2. The handheld device as claimed in claim 1, further comprising a nozzle cap configured to modify flow characteristics of the fluid flow from the one or more nozzles.

3. The handheld device as claimed in claim 2, wherein the nozzle cap includes one or more through holes of varying cross-sections.

4. The handheld device as claimed in claim 2, wherein the nozzle cap is configured to be adjusted manually.

5. The handheld device as claimed in claim 2, wherein the nozzle cap is configured to be controlled electronically.

6. The handheld device as claimed in claim 1, wherein at least one of the one or more fluidic channels is a supply channel and at least one of the one or more fluidic channels is a suction channel.

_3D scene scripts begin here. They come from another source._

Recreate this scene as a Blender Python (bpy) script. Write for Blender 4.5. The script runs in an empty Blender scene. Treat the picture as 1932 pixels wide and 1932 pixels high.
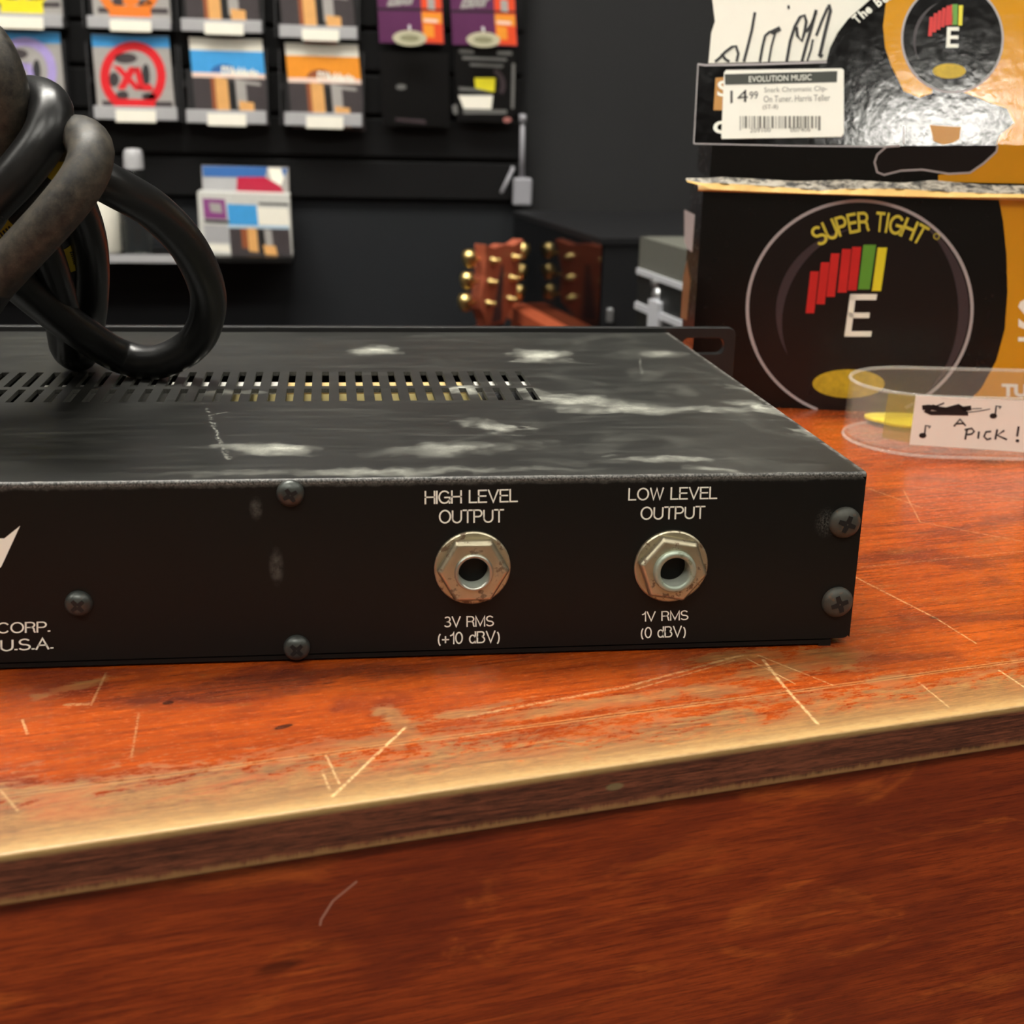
import bpy, bmesh, math, random
from mathutils import Vector, Matrix
random.seed(7)
S = 0.001                                   # everything below is written in millimetres
sc = bpy.context.scene
col = sc.collection

# ------------------------------------------------------------------ camera, world, exposure, ceiling light
YAW, PITCH, ROLL = 0.137238704, 0.301841117, 0.0250601421
CAM = Vector((-120.434561, -279.259892, 122.557579)); FPX = 2496.95955
_f = Vector((math.sin(YAW)*math.cos(PITCH), math.cos(YAW)*math.cos(PITCH), -math.sin(PITCH)))
_r0 = Vector((math.cos(YAW), -math.sin(YAW), 0)); _u0 = _r0.cross(_f)
_c, _s = math.cos(ROLL), math.sin(ROLL)
_r = _c*_r0 + _s*_u0; _u = -_s*_r0 + _c*_u0
cd = bpy.data.cameras.new('camera'); cam = bpy.data.objects.new('camera', cd); col.objects.link(cam)
cam.matrix_world = Matrix(((_r.x, _u.x, -_f.x, CAM.x*S), (_r.y, _u.y, -_f.y, CAM.y*S), (_r.z, _u.z, -_f.z, CAM.z*S), (0, 0, 0, 1)))
cd.sensor_width = 36; cd.sensor_fit = 'HORIZONTAL'; cd.lens = 36*FPX/1932
cd.clip_start = 0.01; cd.clip_end = 50
cd.dof.use_dof = True; cd.dof.focus_distance = 0.335; cd.dof.aperture_fstop = cd.lens/1.75
sc.camera = cam
w = bpy.data.worlds.new('world'); sc.world = w; w.use_nodes = True
w.node_tree.nodes['Background'].inputs[0].default_value = (1, .93, .82, 1)
w.node_tree.nodes['Background'].inputs[1].default_value = 0.05
sc.view_settings.view_transform = 'Standard'; sc.view_settings.look = 'None'
sc.view_settings.gamma = 1; sc.view_settings.use_curve_mapping = False
sc.view_settings.exposure = 0.2
LAMP_COLOR = (1.0, .965, .88)
LAMPS = [(-1000, 100, 2.5), (1000, 150, 2.), (-700, -1300, 11.), (900, -1150, 6.), (-420, 560, 27.), (2100, -500, 5.), (-2100, -500, 7.), (255, -2200, 85., 190, 75)]   # x, y, strength, half sizes
CEIL = 1700

# ------------------------------------------------------------------ geometry helpers
def ray(x, y): return _r*((x-966)/FPX) + _u*((966-y)/FPX) + _f
def at_depth(x, y, d): return CAM + ray(x, y)*d
def at_z(x, y, z=0.): d = ray(x, y); return CAM + d*((z-CAM.z)/d.z)
def at_y(x, y, v): d = ray(x, y); return CAM + d*((v-CAM.y)/d.y)
class Plane:
    def __init__(s, o, n): s.o = Vector(o); s.n = Vector(n).normalized()
    def __call__(s, x, y, off=0.):
        o = s.o + s.n*off; d = ray(x, y)
        return CAM + d*((o-CAM).dot(s.n)/d.dot(s.n))

def arc_(cx, cy, rx, ry, a0, a1, n=14): return [(cx+rx*math.cos(math.radians(a0+(a1-a0)*k/n)), cy+ry*math.sin(math.radians(a0+(a1-a0)*k/n))) for k in range(n+1)]
_bowl = lambda w, y0, y1, x=.34: [(0, y1), (x, y1)]+arc_(x, (y0+y1)/2, w-x, (y1-y0)/2, 90, -90)[1:]+[(0, y0)]
_S = lambda x: arc_(.31, .745, .29, .255, 25, 270)+arc_(.31, .245, .32, .245, 90, -160)[1:]
GL = {'H': (.7, [[(0, 0), (0, 1)], [(.7, 0), (.7, 1)], [(0, .52), (.7, .52)]]), 'I': (0, [[(0, 0), (0, 1)]]), 'L': (.52, [[(0, 1), (0, 0), (.52, 0)]]),
      'E': (.58, [[(.57, 1), (0, 1), (0, 0), (.58, 0)], [(0, .52), (.53, .52)]]), 'V': (.72, [[(0, 1), (.36, 0), (.72, 1)]]), 'O': (.84, [arc_(.42, .5, .42, .51, 0, 360, 32)]),
      'G': (.8, [arc_(.41, .5, .41, .51, 38, 330, 24)+[(.8, .12)], [(.45, .47), (.8, .47), (.8, 0)]]), 'C': (.78, [arc_(.41, .5, .41, .51, 38, 322, 24)]),
      'U': (.68, [[(0, 1), (0, .34)]+arc_(.34, .34, .34, .35, 180, 360)+[(.68, 1)]]), 'T': (.66, [[(0, 1), (.66, 1)], [(.33, 1), (.33, 0)]]), 'P': (.6, [[(0, 0), (0, 1)], _bowl(.6, .46, 1)]),
      'R': (.64, [[(0, 0), (0, 1)], _bowl(.61, .48, 1), [(.38, .48), (.5, .44), (.57, .34), (.59, .1), (.64, 0)]]), 'B': (.62, [[(0, 0), (0, 1)], _bowl(.57, .53, 1), _bowl(.62, 0, .53)]), 'D': (.7, [[(0, 0), (0, 1)], _bowl(.7, 0, 1, .25)]),
      'W': (1.0, [[(0, 1), (.25, 0), (.5, .97), (.75, 0), (1, 1)]]), 'M': (.8, [[(0, 0), (0, 1), (.4, .06), (.8, 1), (.8, 0)]]), 'N': (.7, [[(0, 0), (0, 1), (.7, 0), (.7, 1)]]), 'A': (.72, [[(0, 0), (.36, 1), (.72, 0)], [(.13, .36), (.59, .36)]]),
      'S': (.62, [_S(0)]), 'K': (.64, [[(0, 0), (0, 1)], [(.62, 1), (0, .38)], [(.22, .58), (.64, 0)]]), '1': (.3, [[(.04, .74), (.2, .8), (.3, 1), (.3, 0)]]), '0': (.56, [arc_(.28, .5, .28, .5, 0, 360, 28)]),
      '3': (.54, [arc_(.26, .75, .24, .25, 150, -90)+arc_(.26, .25, .29, .25, 90, -150)[1:]]), 'd': (.5, [arc_(.25, .35, .25, .36, 0, 360, 24), [(.5, 1), (.5, 0)]]), '.': (.06, [[(.0, .05), (.07, .05)]]),
      '+': (.5, [[(0, .38), (.5, .38)], [(.25, .12), (.25, .64)]]), '(': (.2, [arc_(.42, .38, .4, .68, 128, 232)]), ')': (.2, [arc_(-.2, .38, .4, .68, 52, -52)]), ' ': (.3, [])}
def stroke_mesh(t, wd):                         # monoline sans serif lettering
    vs = []; fs = []; x = 0; wd /= 2
    for ch in t:
        w_, strokes = GL[ch]
        for L in strokes:
            n = len(L); cyc = n > 20 and math.dist(L[0], L[-1]) < .01; b = len(vs)
            for i, p in enumerate(L):
                a = L[i-1] if i else (L[-2] if cyc else None); c = L[i+1] if i < n-1 else (L[1] if cyc else None)
                d1 = Vector((p[0]-a[0], p[1]-a[1])).normalized() if a else None; d2 = Vector((c[0]-p[0], c[1]-p[1])).normalized() if c else None
                q = Vector(p)
                if d1 is None: q = q-d2*(wd if n < 12 else 0); d = d2; k = 1
                elif d2 is None: q = q+d1*(wd if n < 12 else 0); d = d1; k = 1
                else: d = (d1+d2).normalized() if (d1+d2).length > .05 else d1; k = min(2.2, 1/max(.2, d.dot(d1)))
                nn = Vector((-d.y, d.x))*wd*k; vs += [(x+q.x+nn.x, q.y+nn.y), (x+q.x-nn.x, q.y-nn.y)]
            fs += [(b+2*k, b+2*k+1, b+2*k+3, b+2*k+2) for k in range(n-1)]
        x += w_+.175
    return vs, fs
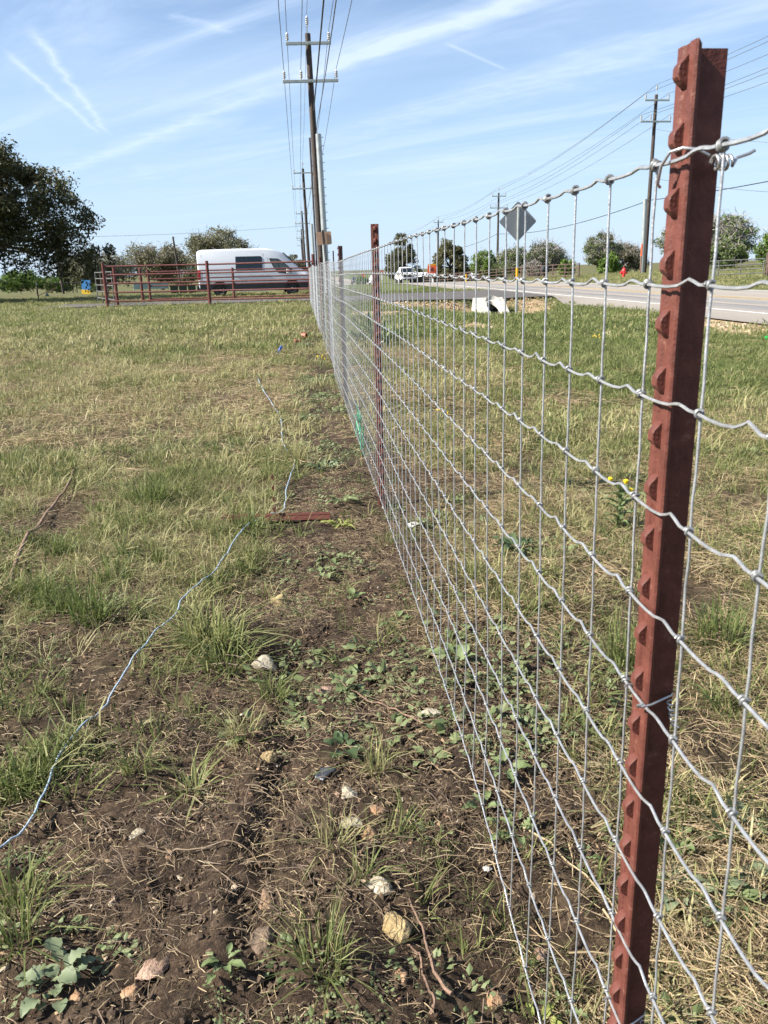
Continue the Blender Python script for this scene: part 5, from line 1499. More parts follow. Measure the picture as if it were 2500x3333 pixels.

7. The handheld device as claimed in claim 6, wherein at least one of the one or more pumps is a supply pump and at least one of the one or more pumps is a suction pump.

8. The handheld device as claimed in claim 1, further comprising a radiation plate within the space encapsulated by the bladder, the radiation plate including one or more radiation sources for emitting electromagnetic radiation.

9. The handheld device as claimed in claim 8, wherein the one or more radiation sources includes one or more light emitting diodes.

10. The handheld device as claimed in claim 1, further comprising a main control unit adapted to modify flow characteristics of the fluid flow from the one or more nozzles.

11. The handheld device as claimed in claim 10, wherein the main control unit is configured to modify the flow characteristics through electronic adjustment of a nozzle cap.

12. The handheld device as claimed in claim 10, wherein the main control unit is configured to modify the flow characteristics through electronic control of the one or more pumps.

13. The handheld device as claimed in claim 1, wherein the bladder is made of one or more of a flexible polymer material and a fabric material.

14. The handheld device as claimed in claim 13, wherein the flexible polymer material is selected from a group consisting of Polyvinyl Chloride (PVC), Silicone and Latex.